Quantum Gravity Phenomenology: Thermal Dimension of Quantum Spacetime, Casuality and Momentum Conservation from Relative Locality

The original results presented in this thesis regard two very common topics of discussion in the quantum gravity debate: the dynamical dimensional reduction of spacetime and locality in quantum gravity regime. The dimensionality of quantum spacetime is often understood in terms of the spectral dimension; here, a different notion of dimensionality, the thermal dimension, is proposed. I discuss its physical properties in relation to those of the spectral dimension through the study of specific models of quantum gravity, including preliminary results obtained in the case of models with relative locality. I show that, in those cases where the spectral dimension has puzzling properties, the thermal dimension gives a different and more meaningful picture. The statistical mechanics developed to define the thermal dimension is applied also to the study of the production of primordial cosmological perturbations assuming a running Newton constant and Rainbow gravity.

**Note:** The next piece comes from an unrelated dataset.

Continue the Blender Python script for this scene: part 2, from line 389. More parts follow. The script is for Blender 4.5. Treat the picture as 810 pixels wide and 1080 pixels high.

Concerning locality, I study in particular the theory of Relative Locality, a theoretical framework in which different observers may describe the same event as being local or non-local, depending whether it happens in the origin of their reference frame or far away from it, respectively. I show that requiring that locality is relative is enough to guarantee the objectivity of cause-effect relation in chains of events, the absence of causality-violating loops and processes violating the law of conservation of momentum.